Let $f:\mathbb{R}\to \mathbb{R}$ be continuous and non affine ($f$ is not $mx+q$ for any $m,q\in\mathbb{R}$), I need to show that there exist $a,b\in \mathbb{R}$ such that $$f\bigl(\frac{a+b}{2}\bigr)\not=\frac{f(a)+f(b)}{2}$$ Could you please tell me how you would prove it? I think I have proven it but I probably made it too complicated.
Also if you are able to point it out in your proof, is it necessary for $f$ to be continuous? I have added it as an hypothesis becouse I needed it in the proof.
My attempt (briefly):
I will suppose that $$f\bigl(\frac{a+b}{2}\bigr)=\frac{f(a)+f(b)}{2}$$ holds for all $a,b$ and show that $f$ is affine ( I'll show the contrappositive).
What I want to do is prove that $f$ is affine on $[-2^k,2^k]$, $\forall k\in \mathbb{N}$; in fact, if that holds, I can say that there exists $m_k,q_k$ such that $f(x)=m_kx+q_k$ on $[-2^k,2^k]$, so that $f(0)=q_k$ $\forall k$ and $f(1)=m_k+f(0)$ $\forall k$. This means that i can define $m:=f(1)-f(0)$ and $q:=f(0)$, such that $$\lim_{k\to +\infty}(m_kx+q_k)\chi_{[-k,k]}(x)=(mx+q)\chi_{\mathbb{R}}(x)=mx+q$$ so that $\forall x\in \mathbb{R}$, $f(x)=mx+q$ is affine.
So we are left with proving that $f$ is affine on $[-2^k,2^k]$, $\forall k\in \mathbb{N}$.
First I prove that $$D:=\biggl{\{} \frac{m}{2^n} \mbox{ s.t. } -k2^n \le m \le k2^n \biggr{\}}$$ is a dense subset in $[-2^k,2^k]$. (I won't write it out here to keep it simple, but if interested a similar proof is here.)
Knowing this I want to construct this affine function $y$ and show it is $f$.
Let $$y(x):=\frac{f(2^k)-f(-2^k)}{2^{k+1}}(x+2^k)+f(-2^k)$$ I will show that $y(m/(2^n))=f(m/(2^n))$, so by continuity of $f$ and denity of these numbers we are done.

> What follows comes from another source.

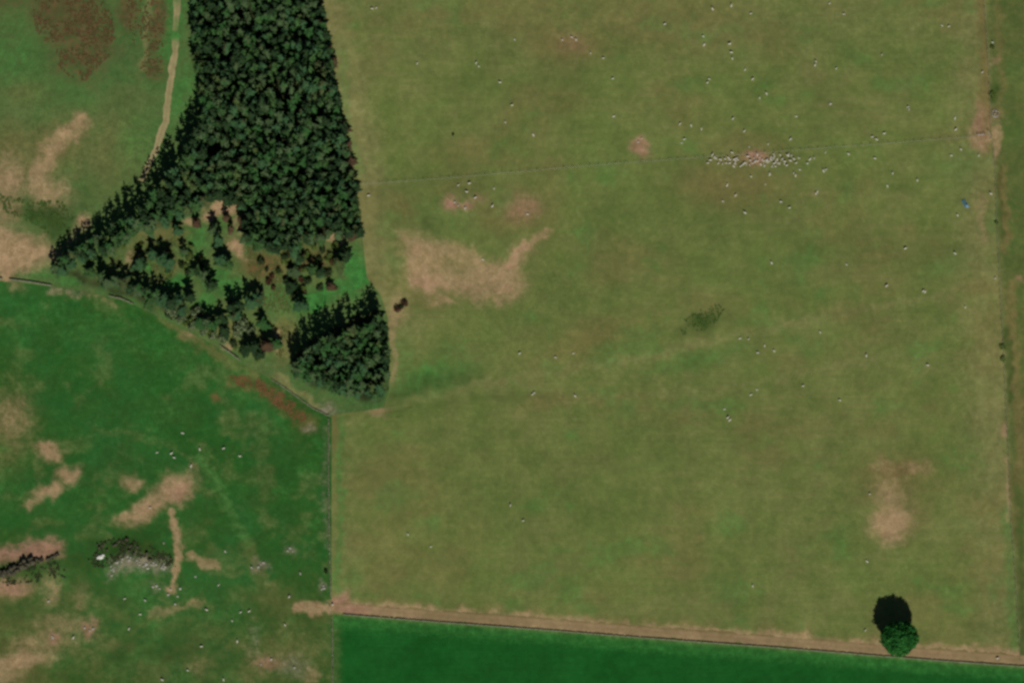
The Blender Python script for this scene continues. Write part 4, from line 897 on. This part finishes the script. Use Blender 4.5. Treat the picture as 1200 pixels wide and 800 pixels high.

Note: starting frome $-2^k$ and $2^k$ and diving by $2$ continuously, we obtain the whole set $D$, in the sense that $D=\lim_{n\to +\infty}D_n$ where $D_n$ is defined inductively such that:
$$D_0=\{ -2^k,2^k \} \mbox{ and } D_n=D_{n-1} \cup \{ x:x=\frac{(a+b)/2}{2} \mbox{, with} a,b\in D_{n-1} \}$$ (This definition means that $D_n$ is obtained from $D_{n-1}$ by adding all of the mean points between two any points of it.)
By induction on $n$:
-if $n=1$ then we have the two elements of $D_0$ plus their middle point which is $0$: the two points of $D_0$ obviously satisfy $f(x)=y(x)$ since $y$ is constructed as the line passing trough $(-2^k,f(-2^k))$ and $(2^k,f(2^k))$, for $0$ we see that $$y(0)=\frac{f(2^k)-f(-2^k)}{2^{k+1}}(2^k)+f(-2^k)=\frac{f(2^k)-f(-2^k)}{2}+f(-2^k)=$$ which by hypothesys is $$=\frac{f(2^k)-f(-2^k)}{2}=\frac{f(2^k)+f(-2^k)}{2}=f\biggl(\frac{2^k-2^k}{2}\biggr)=f(0)$$ as we wanted.
-now, supposing (induction) that $$y\biggl( \frac{m}{2^n} \biggr)=f\biggl( \frac{m}{2^n} \biggr) \mbox{ , } \forall m \mbox{ s.t. } -k2^n\le m\le k2^n$$ we have that for $-k2^{n+1}\le \overline{m}\le k2^{n+1}$ $$y\biggl( \frac{\overline{m}}{2^{n+1}} \biggr)=y\biggl( \frac{\overline{m}/2}{2^n} \biggr)$$ where $-k2^n\le \overline{m}/2\le k2^n$, so by induction hypothesis, $$y\biggl( \frac{\overline{m}/2}{2^n} \biggr)=f\biggl( \frac{\overline{m}/2}{2^n} \biggr)=f\biggl( \frac{\overline{m}}{2^{n+1}} \biggr)$$ which is exactly what we wanted, so we are finished.